LOL LOL LOL space-like intervals are outside the light cone, therefore by your own statement any causality you claim to exist over space-like intervals is part of an "imaginary zone beyond observable reality."

Are you writing a comedy?

bangstrom » June 3rd, 2018, 2:08 pm wrote:
mitchellmckain » June 3rd, 2018, 12:39 am wrote:
In any case, the relativity of simultaneity refers to the following:

If you have two observers with very long ships moving past each other at relative velocity of 86.6% the speed of light and each has clocks all over their ship synchronized with all the other clocks on their own ship. Then when they look at the clocks of the other ship and take into account the time it takes light to get to them, they will conclude that the clocks of the other ship are not synchronized. The point is that two events which are measured as simultaneous in one inertial from will not be measured as simultaneous in a different inertial frame.

This example is one of synchronous clocks rather than simultaneous events. The observers don’t agree on the observed velocity of the other ship so how could they agree on the speed of light especially when it comes from different directions? My take away from this example is that c works as a universally observed dimensional constant but it fails as a speed.

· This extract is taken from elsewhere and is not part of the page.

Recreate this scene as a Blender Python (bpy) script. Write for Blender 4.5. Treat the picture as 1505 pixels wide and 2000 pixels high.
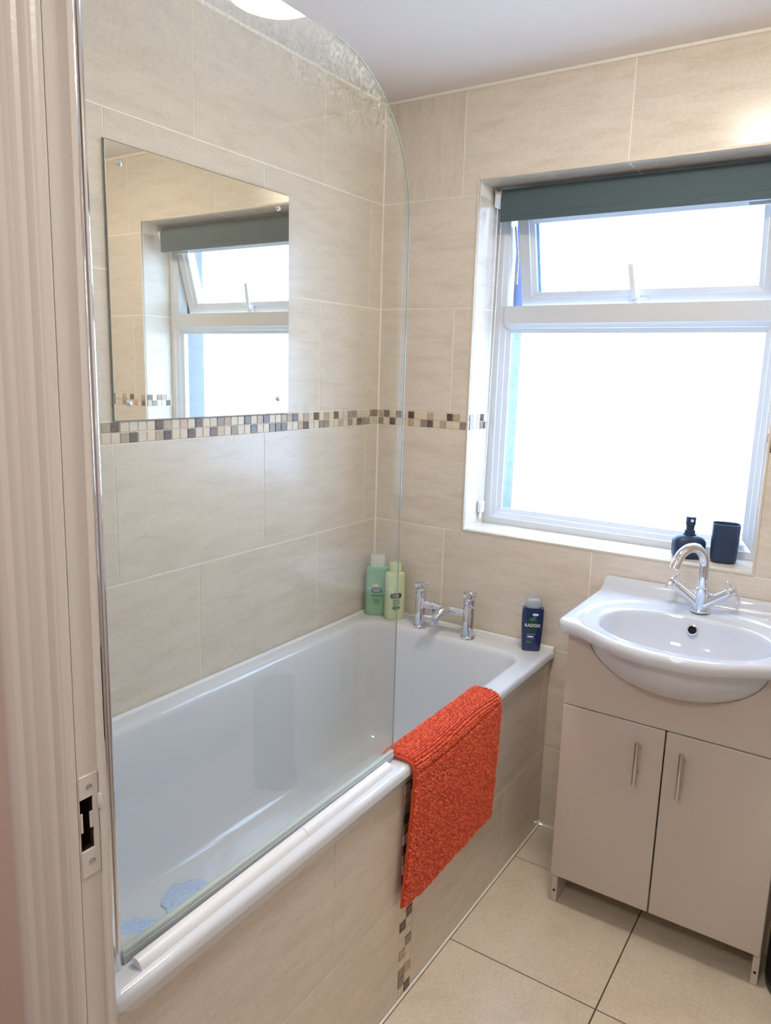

Each tick of a clock is an event. Each arrival of a second hand, minute hand and hour at a number on the clock is an event. Thus each clock represents a whole series of events. When you have syncronized clocks then the entire series of these events for different clocks are simultaneous, BUT what we learn from relativity is that this is entirely relative to the inertial frame in which they were synchronized. That is the relativity of simultaneity.

bangstrom » June 3rd, 2018, 2:08 pm wrote:
mitchellmckain » June 3rd, 2018, 12:39 am wrote:
As explained in the video I linked in the previous post, the order of events changes from one inertial frame to another UNLESS there are time-like intervals between the events (each is in the past or future light cones of the others). Therefore in Minkowsky space-time it doesn't even make sense to talk about causality over space-like intervals, for any talk of one happening before the other is completely arbitrary.

I agree there are circumstances where events can appear in reverse order depending on the perspective of the observer but the invalidation of Bell’s inequality demonstrates that the observation of the first particle decides the condition of the second particle for both observers.

Incorrect. Bell's inequality demonstrates NOTHING about the order of events, which are either fixed for time-like intervals or arbitrary (relative to the inertial frame) for space-like intervals.

bangstrom » June 3rd, 2018, 2:08 pm wrote:The two observers would have to get together and compare times to decide which particle was observed first and by whom but they both observe that the formerly entangled particles are anti-coordinated so if one is in a spin-up condition the other is in a spin-down condition and vice versa. Causality still holds true because the first observation of one particle simultaneously determines the condition of the second particle.

The point is that there is no basis for them to agree on which was first and the only rational conclusion is that with a space-like interval between them neither of the two measurements are first. Thus there is no instantaneous causality or information transfer between the two events. There is only the agreement between the random results of simultaneous measurements. The result is not a violation of relativity or the Minkowsky limitation of causality to time-like intervals, but there is a contradiction with Einstein's premise of local realism and we have to accept that there are non-local aspects to reality.